Barron’s in Education brings financial literacy to Rider

By Ryan Connelly 

Barron’s in Education, a weekly newspaper dedicated to bringing financial literacy to college campuses, will soon be available for Rider’s business students.

Rider’s campus isn’t the only thing getting an upgrade this year.

 Rider is now the first school in New Jersey to partner with the Barron’s in Education program for the College of Business (CBA). The program is designed to provide financial literacy skills to young business majors. 

Barron’s in Education is a weekly newspaper that is released by Dow Jones and Company, a publishing and financial information firm, to provide a source of financial literacy to students. 

Many business students are looking forward to the Barron’s in Education program. 

“I think Barron’s can benefit students by being a reliable and informative source for financial information,” said Christopher Vena, a senior finance major. “Helping students learn more about real world situations can really help them excel in Rider’s business school and their future careers.”  

Barron’s in Education will also assist faculty and staff in the business school.

 “A huge benefit is that Barron’s is one of the leaders in financial literacy and understanding the financial markets in the world we operate in,” said Ronald Cook, director of entrepreneurial studies and the small business institute. “By partnering with them, all students, faculty and staff in the CBA [will have] free access to the digital content. We can give our students a leg up in financial literacy.”

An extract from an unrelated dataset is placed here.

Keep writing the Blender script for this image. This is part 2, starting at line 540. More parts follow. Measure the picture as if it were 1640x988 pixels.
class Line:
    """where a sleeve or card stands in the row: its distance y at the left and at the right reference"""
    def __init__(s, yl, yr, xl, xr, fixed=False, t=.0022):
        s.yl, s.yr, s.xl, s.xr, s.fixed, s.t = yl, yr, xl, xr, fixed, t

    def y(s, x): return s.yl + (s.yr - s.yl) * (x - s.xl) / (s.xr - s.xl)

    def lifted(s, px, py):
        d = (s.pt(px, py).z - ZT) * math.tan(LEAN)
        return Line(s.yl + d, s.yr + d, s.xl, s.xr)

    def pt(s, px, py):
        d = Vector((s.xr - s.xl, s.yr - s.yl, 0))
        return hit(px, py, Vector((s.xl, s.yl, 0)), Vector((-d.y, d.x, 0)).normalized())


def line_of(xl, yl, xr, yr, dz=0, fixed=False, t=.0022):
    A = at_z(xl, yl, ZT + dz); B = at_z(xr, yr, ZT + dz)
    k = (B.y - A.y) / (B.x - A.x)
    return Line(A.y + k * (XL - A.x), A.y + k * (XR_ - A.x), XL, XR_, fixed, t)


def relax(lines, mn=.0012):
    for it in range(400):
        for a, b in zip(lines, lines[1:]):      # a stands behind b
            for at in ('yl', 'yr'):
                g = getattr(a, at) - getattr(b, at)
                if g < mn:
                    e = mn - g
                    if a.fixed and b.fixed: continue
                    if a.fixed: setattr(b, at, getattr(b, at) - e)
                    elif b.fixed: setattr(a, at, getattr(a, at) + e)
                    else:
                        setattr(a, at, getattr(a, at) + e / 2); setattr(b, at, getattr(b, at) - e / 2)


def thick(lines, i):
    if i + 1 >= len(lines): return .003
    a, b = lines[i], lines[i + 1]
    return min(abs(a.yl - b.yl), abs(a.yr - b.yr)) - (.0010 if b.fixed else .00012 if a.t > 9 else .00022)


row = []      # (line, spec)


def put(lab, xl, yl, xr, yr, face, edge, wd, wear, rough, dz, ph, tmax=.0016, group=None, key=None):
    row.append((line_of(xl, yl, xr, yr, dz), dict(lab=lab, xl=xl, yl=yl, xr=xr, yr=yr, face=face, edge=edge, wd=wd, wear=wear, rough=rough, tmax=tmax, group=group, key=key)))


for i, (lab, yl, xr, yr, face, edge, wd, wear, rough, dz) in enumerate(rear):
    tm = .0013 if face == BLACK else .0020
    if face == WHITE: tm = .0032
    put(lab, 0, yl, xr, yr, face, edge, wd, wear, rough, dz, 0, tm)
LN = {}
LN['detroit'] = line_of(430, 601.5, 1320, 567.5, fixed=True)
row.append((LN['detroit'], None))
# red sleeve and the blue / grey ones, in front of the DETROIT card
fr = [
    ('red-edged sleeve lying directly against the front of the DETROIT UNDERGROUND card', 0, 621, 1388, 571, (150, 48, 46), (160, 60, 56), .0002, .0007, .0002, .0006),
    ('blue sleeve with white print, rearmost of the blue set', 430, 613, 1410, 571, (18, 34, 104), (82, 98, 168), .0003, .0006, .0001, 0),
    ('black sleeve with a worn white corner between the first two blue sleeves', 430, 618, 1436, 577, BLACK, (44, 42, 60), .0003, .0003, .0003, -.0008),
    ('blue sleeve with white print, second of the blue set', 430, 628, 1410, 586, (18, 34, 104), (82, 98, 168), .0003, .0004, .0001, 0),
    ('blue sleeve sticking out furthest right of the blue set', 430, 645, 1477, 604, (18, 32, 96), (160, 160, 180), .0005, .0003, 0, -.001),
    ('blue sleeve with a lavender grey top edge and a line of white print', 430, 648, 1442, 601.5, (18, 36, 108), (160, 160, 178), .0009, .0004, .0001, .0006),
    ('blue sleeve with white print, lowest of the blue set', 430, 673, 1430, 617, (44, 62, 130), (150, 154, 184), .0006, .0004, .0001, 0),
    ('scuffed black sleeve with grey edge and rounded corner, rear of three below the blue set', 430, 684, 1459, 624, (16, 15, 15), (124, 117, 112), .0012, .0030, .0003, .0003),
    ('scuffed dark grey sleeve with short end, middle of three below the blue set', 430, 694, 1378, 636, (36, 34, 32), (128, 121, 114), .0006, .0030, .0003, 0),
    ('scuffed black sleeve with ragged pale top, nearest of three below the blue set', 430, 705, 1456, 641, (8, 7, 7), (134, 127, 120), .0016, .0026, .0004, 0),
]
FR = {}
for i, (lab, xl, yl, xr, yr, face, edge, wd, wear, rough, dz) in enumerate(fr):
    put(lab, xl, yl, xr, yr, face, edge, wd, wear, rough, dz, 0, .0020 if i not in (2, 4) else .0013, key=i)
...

Barron’s in Education is set to bring a great deal of opportunities and learning tools to Rider, at no cost to the university or students. This was made possible by Marc Shegoski, a managing director with Union Bank of Switzerland, and the senior partner of Princeton Investment Consulting.  

“[Shegoski] is interested in encouraging the financial literacy of students,” said Cook. “He has agreed to support this program for the next two years so there is no cost to Rider or to the students who will participate in this program.” 

Not only can Barron’s in Education benefit current business students, it could also help newer, undecided students decide what they should pick for their majors.  

“As an accounting and finance double major, I believe a program like [Barron’s in Education] can make accounting and finance more appealing majors to some freshman who are undecided within the business school at Rider,” said Vena. 

The program is tailored more toward students in the business programs in order to expand their knowledge on the future of business.

“Barron’s in Education is designed to look at the overall financial picture and financial literacy period of the next generation,” said Cook. “That’s something that [Barron’s in Education] is very interested in and they designed that program to be able to [help with] students’ professional careers.” 

The program will also help Rider business majors network with people in professional fields. CBA Dean, Cynthia Newman, will nominate up to four students to become student ambassadors for Dow Jones and Barron’s in Education. These students will be trained on campus to become experts and will be in direct contact with Joseph Lanza, head of financial educations at Dow Jones Media Group.